## SOURCE MATERIAL

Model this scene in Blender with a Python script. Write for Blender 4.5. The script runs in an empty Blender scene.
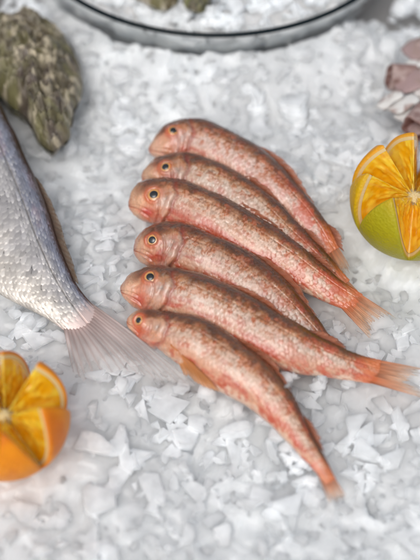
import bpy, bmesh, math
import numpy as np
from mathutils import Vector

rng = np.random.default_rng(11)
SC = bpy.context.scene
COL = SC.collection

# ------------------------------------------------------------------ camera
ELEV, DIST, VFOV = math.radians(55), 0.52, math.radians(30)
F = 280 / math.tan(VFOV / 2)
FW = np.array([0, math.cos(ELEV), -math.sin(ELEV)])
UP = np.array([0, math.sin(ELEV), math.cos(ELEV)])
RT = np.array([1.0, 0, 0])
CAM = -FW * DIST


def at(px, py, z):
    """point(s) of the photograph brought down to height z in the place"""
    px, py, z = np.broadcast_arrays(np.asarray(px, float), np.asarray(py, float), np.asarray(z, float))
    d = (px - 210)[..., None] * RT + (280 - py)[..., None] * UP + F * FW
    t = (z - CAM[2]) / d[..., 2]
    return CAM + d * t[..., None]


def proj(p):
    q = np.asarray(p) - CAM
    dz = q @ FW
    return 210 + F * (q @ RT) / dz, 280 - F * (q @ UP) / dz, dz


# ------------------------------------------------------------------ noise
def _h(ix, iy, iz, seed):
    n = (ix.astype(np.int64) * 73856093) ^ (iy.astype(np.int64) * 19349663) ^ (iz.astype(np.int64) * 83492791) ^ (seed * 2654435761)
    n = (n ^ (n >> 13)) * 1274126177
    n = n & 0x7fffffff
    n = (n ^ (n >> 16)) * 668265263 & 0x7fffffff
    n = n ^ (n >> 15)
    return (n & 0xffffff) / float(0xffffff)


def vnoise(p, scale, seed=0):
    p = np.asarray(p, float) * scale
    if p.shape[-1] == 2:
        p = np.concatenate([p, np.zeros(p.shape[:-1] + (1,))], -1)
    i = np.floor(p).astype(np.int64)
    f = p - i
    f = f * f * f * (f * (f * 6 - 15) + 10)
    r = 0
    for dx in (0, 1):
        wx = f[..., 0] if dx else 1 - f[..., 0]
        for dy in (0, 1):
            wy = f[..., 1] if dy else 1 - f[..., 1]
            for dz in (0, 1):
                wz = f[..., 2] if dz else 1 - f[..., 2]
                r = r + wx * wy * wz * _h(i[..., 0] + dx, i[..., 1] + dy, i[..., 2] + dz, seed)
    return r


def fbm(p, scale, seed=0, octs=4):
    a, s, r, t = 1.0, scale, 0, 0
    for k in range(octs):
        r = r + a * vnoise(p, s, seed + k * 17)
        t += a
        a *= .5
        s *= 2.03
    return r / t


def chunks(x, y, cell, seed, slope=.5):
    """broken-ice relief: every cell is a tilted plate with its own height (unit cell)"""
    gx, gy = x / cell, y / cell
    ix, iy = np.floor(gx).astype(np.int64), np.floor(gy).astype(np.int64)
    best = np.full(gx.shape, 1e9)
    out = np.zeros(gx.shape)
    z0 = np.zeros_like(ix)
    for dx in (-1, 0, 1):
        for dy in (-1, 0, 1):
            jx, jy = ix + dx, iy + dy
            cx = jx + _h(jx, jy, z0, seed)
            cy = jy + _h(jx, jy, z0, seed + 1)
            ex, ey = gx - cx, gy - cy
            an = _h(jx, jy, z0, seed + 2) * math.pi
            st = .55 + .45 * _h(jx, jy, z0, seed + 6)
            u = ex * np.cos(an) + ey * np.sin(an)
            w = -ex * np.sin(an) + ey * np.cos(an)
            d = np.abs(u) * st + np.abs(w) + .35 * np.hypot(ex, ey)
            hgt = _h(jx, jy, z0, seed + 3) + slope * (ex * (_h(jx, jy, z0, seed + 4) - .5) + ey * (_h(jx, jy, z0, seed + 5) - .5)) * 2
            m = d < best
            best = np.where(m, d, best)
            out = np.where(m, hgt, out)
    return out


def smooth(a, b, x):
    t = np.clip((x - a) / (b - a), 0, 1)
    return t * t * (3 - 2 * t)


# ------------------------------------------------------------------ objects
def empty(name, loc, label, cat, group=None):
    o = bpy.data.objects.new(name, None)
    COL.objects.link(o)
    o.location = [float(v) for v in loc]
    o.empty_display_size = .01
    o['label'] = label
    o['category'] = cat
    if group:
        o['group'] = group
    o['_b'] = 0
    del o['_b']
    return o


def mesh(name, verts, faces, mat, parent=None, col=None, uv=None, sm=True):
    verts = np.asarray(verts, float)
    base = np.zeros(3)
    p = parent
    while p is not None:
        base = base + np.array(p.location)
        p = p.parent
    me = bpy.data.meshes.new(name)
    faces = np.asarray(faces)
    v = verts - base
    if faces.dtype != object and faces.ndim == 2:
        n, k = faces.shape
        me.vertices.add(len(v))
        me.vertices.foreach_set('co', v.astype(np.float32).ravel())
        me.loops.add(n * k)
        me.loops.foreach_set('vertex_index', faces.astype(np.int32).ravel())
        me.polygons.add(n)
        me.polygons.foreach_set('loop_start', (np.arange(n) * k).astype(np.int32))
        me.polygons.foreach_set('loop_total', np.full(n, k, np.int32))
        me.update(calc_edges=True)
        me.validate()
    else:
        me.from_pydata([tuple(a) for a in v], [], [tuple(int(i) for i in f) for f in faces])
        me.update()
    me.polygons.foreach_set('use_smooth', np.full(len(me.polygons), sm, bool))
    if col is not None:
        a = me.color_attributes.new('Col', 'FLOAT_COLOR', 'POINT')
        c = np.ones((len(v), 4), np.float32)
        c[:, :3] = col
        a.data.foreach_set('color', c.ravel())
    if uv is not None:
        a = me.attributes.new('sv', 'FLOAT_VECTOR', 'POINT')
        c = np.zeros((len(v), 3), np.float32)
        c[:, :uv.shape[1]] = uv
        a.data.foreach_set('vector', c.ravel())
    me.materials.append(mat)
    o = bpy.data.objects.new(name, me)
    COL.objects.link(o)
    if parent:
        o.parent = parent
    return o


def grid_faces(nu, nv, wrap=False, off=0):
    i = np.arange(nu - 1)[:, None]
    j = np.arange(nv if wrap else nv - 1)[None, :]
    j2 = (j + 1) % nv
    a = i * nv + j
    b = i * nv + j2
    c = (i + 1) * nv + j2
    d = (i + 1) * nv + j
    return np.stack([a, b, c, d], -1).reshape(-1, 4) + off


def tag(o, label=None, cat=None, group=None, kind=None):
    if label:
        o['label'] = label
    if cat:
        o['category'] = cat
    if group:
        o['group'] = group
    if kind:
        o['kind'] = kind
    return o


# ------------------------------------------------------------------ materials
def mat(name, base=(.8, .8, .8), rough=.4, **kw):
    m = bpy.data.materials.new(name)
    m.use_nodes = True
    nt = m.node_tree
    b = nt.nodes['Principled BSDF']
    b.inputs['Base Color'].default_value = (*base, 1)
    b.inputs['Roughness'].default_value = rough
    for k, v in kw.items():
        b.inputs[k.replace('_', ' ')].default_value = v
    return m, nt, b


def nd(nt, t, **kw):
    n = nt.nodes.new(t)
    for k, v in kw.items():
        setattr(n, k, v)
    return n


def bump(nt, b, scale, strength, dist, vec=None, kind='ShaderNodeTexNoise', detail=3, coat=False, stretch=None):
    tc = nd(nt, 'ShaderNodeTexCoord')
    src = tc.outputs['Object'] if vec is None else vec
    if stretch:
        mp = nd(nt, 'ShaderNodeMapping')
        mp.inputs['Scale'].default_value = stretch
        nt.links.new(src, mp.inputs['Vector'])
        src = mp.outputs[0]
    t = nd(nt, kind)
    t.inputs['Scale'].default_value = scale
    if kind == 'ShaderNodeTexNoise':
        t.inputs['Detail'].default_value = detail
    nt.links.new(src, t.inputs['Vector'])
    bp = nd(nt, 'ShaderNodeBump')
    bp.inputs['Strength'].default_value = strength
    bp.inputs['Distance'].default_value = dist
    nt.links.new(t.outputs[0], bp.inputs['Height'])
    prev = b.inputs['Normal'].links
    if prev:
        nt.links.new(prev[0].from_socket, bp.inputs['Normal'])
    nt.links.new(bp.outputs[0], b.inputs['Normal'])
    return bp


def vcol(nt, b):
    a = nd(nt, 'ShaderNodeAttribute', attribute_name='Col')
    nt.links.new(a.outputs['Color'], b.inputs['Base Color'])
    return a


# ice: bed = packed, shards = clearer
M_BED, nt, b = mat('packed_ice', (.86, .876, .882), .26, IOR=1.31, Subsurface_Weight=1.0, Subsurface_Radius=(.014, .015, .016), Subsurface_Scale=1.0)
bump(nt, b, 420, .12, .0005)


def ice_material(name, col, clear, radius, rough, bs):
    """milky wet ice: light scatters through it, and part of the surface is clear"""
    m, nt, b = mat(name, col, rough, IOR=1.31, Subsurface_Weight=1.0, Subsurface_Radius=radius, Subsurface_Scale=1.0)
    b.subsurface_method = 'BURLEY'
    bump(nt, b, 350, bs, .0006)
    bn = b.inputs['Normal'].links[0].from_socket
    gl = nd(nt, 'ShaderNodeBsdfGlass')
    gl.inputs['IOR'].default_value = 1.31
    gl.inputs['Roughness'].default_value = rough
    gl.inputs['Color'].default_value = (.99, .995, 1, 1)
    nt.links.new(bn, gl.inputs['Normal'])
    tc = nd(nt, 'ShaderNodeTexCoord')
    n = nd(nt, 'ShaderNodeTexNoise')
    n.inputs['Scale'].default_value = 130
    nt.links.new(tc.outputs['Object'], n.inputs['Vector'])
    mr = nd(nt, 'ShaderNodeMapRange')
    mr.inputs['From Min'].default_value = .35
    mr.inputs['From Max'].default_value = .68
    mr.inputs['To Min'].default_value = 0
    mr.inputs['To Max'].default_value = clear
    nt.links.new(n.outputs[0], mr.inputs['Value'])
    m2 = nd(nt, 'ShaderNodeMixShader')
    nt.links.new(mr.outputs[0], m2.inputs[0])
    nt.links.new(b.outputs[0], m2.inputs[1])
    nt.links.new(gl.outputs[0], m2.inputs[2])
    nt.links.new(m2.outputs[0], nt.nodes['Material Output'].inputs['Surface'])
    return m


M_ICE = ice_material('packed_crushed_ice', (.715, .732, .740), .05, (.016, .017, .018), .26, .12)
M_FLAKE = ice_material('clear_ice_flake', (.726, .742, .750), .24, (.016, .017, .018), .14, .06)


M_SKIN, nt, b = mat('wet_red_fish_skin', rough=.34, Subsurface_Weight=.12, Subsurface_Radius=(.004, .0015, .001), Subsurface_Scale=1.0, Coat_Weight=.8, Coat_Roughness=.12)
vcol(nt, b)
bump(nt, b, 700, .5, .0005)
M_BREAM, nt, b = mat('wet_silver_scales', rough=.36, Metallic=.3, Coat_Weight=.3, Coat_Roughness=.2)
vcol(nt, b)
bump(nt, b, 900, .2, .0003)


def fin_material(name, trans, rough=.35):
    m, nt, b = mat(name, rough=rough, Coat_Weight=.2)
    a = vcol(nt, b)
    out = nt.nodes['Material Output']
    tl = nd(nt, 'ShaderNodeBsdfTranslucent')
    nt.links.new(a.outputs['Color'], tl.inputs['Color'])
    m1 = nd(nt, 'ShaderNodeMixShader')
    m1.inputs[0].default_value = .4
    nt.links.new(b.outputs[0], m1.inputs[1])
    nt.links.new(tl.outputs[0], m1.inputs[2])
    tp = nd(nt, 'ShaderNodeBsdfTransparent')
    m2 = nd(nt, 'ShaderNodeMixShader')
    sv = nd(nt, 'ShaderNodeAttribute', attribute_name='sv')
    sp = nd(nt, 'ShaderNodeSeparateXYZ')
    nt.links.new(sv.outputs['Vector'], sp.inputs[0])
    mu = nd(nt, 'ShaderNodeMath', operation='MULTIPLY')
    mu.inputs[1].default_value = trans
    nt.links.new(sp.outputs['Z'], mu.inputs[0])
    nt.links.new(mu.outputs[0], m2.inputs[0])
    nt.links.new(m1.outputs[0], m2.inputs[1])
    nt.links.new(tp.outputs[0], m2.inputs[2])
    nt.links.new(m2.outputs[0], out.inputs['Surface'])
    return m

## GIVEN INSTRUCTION
Leave out the pictures. Transcribe only the lines above, from the first through the one that contains "return (n & 0xffffff) / float(0xffffff)".

## SOLVED PROBLEM
Model this scene in Blender with a Python script. Write for Blender 4.5. The script runs in an empty Blender scene.
import bpy, bmesh, math
import numpy as np
from mathutils import Vector

rng = np.random.default_rng(11)
SC = bpy.context.scene
COL = SC.collection

# ------------------------------------------------------------------ camera
ELEV, DIST, VFOV = math.radians(55), 0.52, math.radians(30)
F = 280 / math.tan(VFOV / 2)
FW = np.array([0, math.cos(ELEV), -math.sin(ELEV)])
UP = np.array([0, math.sin(ELEV), math.cos(ELEV)])
RT = np.array([1.0, 0, 0])
CAM = -FW * DIST


def at(px, py, z):
    """point(s) of the photograph brought down to height z in the place"""
    px, py, z = np.broadcast_arrays(np.asarray(px, float), np.asarray(py, float), np.asarray(z, float))
    d = (px - 210)[..., None] * RT + (280 - py)[..., None] * UP + F * FW
    t = (z - CAM[2]) / d[..., 2]
    return CAM + d * t[..., None]


def proj(p):
    q = np.asarray(p) - CAM
    dz = q @ FW
    return 210 + F * (q @ RT) / dz, 280 - F * (q @ UP) / dz, dz


# ------------------------------------------------------------------ noise
def _h(ix, iy, iz, seed):
    n = (ix.astype(np.int64) * 73856093) ^ (iy.astype(np.int64) * 19349663) ^ (iz.astype(np.int64) * 83492791) ^ (seed * 2654435761)
    n = (n ^ (n >> 13)) * 1274126177
    n = n & 0x7fffffff
    n = (n ^ (n >> 16)) * 668265263 & 0x7fffffff
    n = n ^ (n >> 15)
    return (n & 0xffffff) / float(0xffffff)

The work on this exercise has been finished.